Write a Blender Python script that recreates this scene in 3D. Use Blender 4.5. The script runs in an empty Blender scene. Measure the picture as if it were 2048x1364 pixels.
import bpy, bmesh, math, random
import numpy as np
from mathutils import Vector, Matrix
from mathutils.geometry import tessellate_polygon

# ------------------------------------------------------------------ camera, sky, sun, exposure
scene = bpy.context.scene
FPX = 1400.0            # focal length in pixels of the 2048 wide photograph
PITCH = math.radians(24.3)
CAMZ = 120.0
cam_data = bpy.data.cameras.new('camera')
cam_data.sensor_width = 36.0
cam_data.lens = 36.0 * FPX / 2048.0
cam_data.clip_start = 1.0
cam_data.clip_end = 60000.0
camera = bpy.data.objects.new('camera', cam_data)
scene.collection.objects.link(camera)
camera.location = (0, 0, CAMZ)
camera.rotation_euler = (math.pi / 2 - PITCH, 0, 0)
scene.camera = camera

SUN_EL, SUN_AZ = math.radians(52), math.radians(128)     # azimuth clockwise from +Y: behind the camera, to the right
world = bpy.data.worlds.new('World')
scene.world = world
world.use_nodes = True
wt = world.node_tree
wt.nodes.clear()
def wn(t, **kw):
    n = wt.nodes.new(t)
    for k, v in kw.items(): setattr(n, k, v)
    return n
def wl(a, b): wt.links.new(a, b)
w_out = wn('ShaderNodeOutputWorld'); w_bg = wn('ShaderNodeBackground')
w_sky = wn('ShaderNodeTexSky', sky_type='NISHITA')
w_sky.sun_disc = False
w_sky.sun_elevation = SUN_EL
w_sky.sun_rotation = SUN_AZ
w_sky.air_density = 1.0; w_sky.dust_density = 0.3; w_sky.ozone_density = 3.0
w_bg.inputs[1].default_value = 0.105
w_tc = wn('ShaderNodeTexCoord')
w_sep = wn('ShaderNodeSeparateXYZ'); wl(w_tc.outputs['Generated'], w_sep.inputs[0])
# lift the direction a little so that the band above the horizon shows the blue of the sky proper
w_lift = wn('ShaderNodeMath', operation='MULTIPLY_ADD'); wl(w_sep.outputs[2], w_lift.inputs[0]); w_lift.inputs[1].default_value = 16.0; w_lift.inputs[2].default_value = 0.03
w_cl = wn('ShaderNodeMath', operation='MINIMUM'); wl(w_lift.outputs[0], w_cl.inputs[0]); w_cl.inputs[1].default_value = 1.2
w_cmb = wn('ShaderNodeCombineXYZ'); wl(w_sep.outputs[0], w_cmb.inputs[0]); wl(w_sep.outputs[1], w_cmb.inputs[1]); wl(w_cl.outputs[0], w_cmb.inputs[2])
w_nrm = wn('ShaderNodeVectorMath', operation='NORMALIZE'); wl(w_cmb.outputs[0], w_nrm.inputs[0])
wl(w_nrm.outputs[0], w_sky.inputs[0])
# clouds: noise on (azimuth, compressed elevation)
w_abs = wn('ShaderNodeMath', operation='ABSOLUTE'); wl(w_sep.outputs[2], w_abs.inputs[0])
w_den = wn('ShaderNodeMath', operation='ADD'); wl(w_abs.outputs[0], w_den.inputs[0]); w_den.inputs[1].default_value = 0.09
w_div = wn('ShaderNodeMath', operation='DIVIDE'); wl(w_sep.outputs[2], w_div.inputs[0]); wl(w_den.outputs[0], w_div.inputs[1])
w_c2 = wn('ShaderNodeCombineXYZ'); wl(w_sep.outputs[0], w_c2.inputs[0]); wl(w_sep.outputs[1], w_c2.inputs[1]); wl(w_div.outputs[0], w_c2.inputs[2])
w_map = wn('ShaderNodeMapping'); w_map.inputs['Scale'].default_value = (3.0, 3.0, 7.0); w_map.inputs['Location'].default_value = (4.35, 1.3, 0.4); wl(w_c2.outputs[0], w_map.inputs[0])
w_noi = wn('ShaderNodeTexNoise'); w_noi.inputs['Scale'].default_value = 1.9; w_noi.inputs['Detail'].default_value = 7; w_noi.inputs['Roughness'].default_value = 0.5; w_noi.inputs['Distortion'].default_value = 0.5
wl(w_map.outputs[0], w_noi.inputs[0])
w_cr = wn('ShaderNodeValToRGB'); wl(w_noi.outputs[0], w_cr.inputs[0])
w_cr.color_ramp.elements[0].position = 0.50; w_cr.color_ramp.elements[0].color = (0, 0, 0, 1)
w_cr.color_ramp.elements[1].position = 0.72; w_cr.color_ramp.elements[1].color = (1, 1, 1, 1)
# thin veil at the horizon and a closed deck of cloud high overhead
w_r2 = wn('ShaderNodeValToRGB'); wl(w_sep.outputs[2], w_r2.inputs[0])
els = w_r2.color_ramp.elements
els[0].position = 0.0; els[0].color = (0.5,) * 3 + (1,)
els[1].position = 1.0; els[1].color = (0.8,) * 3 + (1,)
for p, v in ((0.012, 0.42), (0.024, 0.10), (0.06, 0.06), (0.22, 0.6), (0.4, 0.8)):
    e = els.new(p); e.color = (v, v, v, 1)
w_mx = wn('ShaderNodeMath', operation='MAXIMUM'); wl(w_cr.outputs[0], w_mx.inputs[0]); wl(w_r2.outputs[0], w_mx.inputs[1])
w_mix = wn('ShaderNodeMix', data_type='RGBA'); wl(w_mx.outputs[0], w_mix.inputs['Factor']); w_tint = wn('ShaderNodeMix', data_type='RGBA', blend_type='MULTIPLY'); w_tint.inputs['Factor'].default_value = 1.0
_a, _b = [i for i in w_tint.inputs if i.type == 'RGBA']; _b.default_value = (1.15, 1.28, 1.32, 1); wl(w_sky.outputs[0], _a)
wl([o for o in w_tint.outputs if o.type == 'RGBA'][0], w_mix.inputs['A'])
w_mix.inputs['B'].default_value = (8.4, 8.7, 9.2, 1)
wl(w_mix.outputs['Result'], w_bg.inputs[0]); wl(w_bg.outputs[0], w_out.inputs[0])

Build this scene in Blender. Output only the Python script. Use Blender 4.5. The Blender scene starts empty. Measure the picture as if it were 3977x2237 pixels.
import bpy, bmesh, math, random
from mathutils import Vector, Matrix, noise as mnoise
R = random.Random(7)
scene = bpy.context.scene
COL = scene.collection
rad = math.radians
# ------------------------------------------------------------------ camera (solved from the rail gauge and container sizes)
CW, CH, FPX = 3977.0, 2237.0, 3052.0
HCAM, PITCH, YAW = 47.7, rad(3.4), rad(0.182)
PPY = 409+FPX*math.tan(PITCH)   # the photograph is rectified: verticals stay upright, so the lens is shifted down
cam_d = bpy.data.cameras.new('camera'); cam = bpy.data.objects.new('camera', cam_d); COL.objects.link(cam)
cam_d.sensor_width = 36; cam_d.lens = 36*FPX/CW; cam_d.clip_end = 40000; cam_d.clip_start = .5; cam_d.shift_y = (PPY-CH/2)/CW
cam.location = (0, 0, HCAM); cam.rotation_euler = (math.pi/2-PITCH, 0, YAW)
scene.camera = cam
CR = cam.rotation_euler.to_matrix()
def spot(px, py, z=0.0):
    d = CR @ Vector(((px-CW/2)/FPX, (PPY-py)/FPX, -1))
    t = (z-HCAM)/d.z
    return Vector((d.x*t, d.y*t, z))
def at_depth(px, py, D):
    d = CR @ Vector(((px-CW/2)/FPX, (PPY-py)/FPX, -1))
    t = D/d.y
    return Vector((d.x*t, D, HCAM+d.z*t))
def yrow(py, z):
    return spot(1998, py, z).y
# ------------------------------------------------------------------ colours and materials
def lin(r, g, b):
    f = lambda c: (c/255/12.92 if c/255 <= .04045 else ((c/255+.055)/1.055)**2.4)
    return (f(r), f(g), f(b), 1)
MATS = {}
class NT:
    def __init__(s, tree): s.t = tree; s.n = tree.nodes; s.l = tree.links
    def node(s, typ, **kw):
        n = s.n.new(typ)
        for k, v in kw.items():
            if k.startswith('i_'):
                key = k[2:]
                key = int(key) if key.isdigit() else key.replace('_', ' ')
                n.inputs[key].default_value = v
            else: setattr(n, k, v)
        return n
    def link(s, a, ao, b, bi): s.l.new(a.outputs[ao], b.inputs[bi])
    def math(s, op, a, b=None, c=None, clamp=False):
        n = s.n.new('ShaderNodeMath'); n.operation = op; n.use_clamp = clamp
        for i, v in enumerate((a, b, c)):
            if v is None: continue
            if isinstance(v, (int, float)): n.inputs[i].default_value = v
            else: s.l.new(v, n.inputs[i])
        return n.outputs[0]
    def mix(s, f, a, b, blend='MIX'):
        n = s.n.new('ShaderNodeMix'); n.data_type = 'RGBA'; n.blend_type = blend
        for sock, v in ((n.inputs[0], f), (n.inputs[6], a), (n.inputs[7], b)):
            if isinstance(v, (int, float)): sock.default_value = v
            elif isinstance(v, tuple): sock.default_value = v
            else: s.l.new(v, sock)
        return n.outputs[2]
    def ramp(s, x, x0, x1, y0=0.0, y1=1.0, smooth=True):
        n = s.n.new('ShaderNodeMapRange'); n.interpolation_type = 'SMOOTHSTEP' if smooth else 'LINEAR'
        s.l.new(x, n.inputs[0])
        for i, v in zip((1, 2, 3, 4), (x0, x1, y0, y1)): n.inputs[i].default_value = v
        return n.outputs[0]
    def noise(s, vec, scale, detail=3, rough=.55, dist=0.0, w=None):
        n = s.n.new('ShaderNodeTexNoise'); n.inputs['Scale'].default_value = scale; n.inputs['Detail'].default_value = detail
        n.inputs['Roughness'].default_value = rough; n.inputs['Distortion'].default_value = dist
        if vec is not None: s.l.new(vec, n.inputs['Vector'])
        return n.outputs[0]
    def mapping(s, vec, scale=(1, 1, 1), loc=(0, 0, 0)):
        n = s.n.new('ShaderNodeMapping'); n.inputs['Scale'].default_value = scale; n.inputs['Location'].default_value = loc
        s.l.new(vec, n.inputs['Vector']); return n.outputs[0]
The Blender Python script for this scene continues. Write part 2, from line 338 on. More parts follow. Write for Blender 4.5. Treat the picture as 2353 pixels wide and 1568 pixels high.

--

### SET EXERCISE
Return only the exact lines from the opening of the records through the line that contains "from mathutils.geometry import", both included.

### RESULT OF THIS TASK
Write a Blender Python script that recreates this scene in 3D. Use Blender 4.5. The script runs in an empty Blender scene. Measure the picture as if it were 2048x1364 pixels.
import bpy, bmesh, math, random
import numpy as np
from mathutils import Vector, Matrix
from mathutils.geometry import tessellate_polygon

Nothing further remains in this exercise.